5. The British were caught out when the Japanese didn't renew the Limitations Treaty, and were forced to proceed to construct the KGVs, a compromised design to fight the next war.

6. The RN desperately needed cruisers to protect it's LoCs to the colonies, and came up with a compromise variant, the light 6" gunned eight thousand tons, so that more could be built, and needed to incorporate that clause in so that the others wouldn't all build 8" ten thousand ones. The Japanese designed their light cruisers heavier than declared and replaced the 6" with 8" later on.

7. Space is huge, you can find some remote corner and build a black budget fleet. The only ones who might know about these Skunk Works would be the Zhodani with their crystal balls.

8. The British should have kept their alliance with the Japanese and let them bankrupt themselves, and had an informal understanding with the Americans as to how many battleships would be stationed in the Atlantic at any one time. The French had already proved that they didn't have the industrial capacity to compete and only needed parity with the Italians, and the Italians could go and bankrupt themselves if they chose.

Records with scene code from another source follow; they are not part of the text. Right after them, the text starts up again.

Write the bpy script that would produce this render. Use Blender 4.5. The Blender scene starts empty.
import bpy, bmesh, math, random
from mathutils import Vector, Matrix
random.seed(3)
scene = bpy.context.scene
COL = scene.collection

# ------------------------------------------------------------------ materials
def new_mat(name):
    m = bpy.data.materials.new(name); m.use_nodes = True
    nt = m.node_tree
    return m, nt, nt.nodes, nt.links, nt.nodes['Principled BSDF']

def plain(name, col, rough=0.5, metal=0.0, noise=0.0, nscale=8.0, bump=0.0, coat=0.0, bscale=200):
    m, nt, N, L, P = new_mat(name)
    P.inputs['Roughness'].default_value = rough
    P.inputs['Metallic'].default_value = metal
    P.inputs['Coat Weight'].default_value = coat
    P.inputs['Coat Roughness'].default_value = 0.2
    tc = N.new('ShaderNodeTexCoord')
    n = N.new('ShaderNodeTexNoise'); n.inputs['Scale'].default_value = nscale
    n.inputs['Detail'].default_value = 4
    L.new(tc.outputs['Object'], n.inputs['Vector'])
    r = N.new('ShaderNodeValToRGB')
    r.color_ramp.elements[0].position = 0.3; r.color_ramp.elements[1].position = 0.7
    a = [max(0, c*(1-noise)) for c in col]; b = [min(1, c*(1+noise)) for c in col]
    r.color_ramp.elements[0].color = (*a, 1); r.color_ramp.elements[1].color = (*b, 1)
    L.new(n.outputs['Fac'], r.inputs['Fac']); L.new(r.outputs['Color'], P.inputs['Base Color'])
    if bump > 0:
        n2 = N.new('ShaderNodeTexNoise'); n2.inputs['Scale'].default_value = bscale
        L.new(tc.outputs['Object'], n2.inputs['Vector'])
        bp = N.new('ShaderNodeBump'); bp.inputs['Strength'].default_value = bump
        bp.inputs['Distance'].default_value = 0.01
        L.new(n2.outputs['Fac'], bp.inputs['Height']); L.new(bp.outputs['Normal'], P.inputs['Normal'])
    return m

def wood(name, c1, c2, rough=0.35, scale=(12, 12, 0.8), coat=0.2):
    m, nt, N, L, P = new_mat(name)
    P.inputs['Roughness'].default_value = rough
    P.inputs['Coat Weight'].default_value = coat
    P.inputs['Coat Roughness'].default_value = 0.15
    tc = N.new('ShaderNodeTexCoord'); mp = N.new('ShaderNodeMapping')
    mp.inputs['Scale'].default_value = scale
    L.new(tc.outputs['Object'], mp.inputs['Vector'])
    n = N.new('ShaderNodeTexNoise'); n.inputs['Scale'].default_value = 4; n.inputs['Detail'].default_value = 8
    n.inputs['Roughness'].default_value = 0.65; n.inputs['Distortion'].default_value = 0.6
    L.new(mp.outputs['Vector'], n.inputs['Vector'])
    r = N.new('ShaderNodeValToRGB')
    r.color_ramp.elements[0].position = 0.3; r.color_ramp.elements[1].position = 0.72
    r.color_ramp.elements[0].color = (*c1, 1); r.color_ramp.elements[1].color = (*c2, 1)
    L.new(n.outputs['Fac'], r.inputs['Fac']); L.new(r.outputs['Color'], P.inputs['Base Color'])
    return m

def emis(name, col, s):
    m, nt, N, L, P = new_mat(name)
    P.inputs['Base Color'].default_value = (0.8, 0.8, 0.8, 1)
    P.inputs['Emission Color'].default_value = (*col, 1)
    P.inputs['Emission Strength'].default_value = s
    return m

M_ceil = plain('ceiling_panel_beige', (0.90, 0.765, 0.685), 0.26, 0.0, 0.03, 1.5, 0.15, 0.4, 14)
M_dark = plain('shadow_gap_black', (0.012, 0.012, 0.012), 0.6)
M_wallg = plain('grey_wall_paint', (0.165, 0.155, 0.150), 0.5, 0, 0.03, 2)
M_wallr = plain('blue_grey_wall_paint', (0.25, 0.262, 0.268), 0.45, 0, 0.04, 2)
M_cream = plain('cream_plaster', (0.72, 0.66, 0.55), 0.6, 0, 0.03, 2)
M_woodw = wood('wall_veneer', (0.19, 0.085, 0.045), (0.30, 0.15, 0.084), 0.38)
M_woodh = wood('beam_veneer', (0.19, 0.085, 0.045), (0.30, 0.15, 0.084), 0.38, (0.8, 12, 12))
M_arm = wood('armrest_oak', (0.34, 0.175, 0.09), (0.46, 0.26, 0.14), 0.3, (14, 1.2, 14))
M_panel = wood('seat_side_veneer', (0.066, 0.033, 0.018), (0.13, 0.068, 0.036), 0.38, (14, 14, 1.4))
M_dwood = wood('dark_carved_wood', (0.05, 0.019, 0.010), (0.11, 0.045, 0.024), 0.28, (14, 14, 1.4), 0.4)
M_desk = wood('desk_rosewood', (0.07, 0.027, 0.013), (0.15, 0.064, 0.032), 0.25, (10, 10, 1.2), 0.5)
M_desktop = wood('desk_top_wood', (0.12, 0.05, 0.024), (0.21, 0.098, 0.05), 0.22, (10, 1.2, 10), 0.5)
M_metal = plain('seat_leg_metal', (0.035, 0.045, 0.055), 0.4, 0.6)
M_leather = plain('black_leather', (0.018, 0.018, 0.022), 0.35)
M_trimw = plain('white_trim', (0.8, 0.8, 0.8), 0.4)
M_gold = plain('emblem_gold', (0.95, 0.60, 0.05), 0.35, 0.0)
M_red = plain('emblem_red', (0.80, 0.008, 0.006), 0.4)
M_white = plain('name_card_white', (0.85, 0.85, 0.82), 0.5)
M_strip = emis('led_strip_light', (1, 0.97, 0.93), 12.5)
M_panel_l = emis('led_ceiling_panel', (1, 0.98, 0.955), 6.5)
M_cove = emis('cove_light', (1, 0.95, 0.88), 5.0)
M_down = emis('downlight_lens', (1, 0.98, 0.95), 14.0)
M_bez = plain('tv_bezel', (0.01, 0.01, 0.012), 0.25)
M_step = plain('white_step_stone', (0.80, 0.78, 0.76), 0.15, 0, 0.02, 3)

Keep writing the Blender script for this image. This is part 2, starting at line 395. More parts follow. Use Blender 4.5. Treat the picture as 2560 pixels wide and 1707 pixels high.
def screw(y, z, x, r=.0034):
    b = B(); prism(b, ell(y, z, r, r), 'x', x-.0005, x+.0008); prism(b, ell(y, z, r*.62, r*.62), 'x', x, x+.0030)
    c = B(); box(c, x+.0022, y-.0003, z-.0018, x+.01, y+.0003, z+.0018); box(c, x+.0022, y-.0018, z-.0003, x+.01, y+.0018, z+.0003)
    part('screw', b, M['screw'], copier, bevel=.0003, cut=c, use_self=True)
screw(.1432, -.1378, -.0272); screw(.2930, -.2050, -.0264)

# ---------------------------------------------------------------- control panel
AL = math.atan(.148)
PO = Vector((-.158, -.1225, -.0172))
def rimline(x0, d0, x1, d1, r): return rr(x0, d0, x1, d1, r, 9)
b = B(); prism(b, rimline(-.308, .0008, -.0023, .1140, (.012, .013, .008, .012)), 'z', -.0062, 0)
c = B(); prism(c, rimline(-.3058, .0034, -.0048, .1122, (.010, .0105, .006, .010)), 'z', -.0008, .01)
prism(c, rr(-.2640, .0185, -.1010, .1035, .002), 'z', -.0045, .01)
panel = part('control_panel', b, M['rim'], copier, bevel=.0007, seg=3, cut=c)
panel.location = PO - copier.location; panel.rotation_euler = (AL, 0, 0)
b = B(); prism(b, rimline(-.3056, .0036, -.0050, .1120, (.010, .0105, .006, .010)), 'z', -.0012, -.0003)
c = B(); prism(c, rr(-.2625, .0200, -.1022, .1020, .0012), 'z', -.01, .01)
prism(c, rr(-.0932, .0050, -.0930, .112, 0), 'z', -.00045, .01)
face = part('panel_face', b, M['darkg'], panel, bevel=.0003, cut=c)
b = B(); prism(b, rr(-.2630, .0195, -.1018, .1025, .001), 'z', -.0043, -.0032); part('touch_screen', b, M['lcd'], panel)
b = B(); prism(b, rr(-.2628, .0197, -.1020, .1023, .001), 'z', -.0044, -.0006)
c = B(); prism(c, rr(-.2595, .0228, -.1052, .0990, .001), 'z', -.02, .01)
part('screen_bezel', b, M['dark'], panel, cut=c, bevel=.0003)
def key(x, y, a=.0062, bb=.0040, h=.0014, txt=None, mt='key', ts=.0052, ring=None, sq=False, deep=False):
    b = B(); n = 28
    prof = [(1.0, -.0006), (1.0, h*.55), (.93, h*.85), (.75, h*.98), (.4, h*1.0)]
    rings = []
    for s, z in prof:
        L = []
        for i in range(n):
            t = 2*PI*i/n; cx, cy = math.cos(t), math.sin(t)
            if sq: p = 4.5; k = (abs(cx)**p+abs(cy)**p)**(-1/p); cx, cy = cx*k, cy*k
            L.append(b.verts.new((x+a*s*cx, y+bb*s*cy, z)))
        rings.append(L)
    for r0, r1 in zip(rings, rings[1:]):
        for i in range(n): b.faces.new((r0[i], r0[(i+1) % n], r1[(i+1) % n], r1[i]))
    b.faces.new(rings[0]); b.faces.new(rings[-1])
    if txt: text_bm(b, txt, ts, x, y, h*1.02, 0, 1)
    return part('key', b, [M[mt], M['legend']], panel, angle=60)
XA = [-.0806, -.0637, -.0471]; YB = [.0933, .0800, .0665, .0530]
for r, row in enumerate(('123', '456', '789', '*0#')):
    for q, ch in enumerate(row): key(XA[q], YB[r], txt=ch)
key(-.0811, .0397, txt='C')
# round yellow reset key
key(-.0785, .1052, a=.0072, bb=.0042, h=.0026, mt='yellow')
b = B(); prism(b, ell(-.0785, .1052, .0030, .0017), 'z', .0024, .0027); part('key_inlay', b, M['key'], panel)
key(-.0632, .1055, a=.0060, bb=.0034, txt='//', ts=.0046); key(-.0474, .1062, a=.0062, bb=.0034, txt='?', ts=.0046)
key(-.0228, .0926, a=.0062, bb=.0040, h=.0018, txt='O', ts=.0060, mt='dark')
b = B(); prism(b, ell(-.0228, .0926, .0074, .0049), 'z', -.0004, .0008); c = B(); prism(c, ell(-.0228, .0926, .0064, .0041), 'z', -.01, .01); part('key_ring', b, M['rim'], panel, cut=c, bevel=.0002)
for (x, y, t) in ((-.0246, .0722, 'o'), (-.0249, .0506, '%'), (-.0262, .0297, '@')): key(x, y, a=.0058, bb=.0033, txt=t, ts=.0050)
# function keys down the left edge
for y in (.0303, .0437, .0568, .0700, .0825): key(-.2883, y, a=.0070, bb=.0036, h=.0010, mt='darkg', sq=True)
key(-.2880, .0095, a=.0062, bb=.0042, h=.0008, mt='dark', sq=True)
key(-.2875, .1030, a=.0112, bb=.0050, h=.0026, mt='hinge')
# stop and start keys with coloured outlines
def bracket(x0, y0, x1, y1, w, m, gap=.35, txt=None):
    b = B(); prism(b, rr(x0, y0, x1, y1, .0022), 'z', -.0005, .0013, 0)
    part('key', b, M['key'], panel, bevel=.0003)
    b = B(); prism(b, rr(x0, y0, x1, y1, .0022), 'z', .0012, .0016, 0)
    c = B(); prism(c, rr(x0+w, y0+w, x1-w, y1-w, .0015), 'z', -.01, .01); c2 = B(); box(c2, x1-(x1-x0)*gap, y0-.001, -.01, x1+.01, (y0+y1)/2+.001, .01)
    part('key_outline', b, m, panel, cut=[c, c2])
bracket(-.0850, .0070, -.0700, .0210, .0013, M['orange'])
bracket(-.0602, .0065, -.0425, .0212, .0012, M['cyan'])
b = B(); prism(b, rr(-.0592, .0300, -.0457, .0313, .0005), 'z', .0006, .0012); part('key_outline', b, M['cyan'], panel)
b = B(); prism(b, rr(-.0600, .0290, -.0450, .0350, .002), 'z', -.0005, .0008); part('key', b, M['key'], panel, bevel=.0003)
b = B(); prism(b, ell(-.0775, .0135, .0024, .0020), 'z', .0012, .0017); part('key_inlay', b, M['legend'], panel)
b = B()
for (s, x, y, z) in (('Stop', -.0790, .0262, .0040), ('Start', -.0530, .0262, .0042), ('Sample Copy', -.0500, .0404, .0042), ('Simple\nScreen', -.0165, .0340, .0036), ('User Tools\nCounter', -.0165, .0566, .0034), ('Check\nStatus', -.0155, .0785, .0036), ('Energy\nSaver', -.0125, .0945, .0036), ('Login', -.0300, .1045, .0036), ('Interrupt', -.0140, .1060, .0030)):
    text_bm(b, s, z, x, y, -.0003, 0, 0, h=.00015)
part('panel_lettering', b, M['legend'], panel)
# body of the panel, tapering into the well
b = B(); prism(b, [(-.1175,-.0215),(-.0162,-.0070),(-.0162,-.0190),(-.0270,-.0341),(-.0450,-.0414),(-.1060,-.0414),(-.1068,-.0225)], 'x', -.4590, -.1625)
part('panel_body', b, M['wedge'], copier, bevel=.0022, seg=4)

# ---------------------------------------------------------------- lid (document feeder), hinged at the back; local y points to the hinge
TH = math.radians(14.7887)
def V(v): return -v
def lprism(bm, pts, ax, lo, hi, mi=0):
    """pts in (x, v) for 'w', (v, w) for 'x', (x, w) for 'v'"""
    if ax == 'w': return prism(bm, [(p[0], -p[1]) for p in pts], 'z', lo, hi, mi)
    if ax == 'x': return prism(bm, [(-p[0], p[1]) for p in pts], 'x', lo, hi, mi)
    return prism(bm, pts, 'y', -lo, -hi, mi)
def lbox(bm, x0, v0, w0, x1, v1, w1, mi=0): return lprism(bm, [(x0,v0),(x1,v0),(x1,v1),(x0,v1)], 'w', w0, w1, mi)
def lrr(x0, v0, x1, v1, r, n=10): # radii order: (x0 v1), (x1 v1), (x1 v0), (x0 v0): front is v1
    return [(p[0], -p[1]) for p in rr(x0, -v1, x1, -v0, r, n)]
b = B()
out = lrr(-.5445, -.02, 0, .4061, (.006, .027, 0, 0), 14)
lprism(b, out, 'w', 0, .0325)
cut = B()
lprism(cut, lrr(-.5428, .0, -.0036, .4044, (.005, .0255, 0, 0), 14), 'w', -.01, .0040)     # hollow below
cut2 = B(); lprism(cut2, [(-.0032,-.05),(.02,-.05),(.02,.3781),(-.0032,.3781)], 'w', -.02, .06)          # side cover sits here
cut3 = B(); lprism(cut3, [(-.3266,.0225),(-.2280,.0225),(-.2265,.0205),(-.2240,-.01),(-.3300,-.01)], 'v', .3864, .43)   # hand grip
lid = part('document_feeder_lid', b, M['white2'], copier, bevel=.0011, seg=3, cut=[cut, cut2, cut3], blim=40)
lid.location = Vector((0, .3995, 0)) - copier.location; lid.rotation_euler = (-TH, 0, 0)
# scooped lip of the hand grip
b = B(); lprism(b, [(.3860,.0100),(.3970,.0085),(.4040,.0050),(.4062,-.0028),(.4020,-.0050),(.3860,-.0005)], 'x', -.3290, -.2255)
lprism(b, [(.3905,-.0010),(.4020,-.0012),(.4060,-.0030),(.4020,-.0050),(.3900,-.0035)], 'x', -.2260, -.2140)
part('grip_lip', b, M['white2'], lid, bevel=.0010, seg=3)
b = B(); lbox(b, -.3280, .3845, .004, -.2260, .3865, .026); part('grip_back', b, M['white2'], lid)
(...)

9. Another factor that the Imperium has to consider is that it takes time to transfer ships around, so they would need overwhelming numbers though spread far apart.
 
7. Space is huge, you can find some remote corner and build a black budget fleet.

it is. but there are only a few corners where "fleets" can be built and the em activity alone would be very difficult to conceal. the best place to build a "black" fleet would be in the middle of a large known fleet in the middle of a large known shipyard.
 
it is. but there are only a few corners where "fleets" can be built and the em activity alone would be very difficult to conceal. the best place to build a "black" fleet would be in the middle of a large known fleet in the middle of a large known shipyard.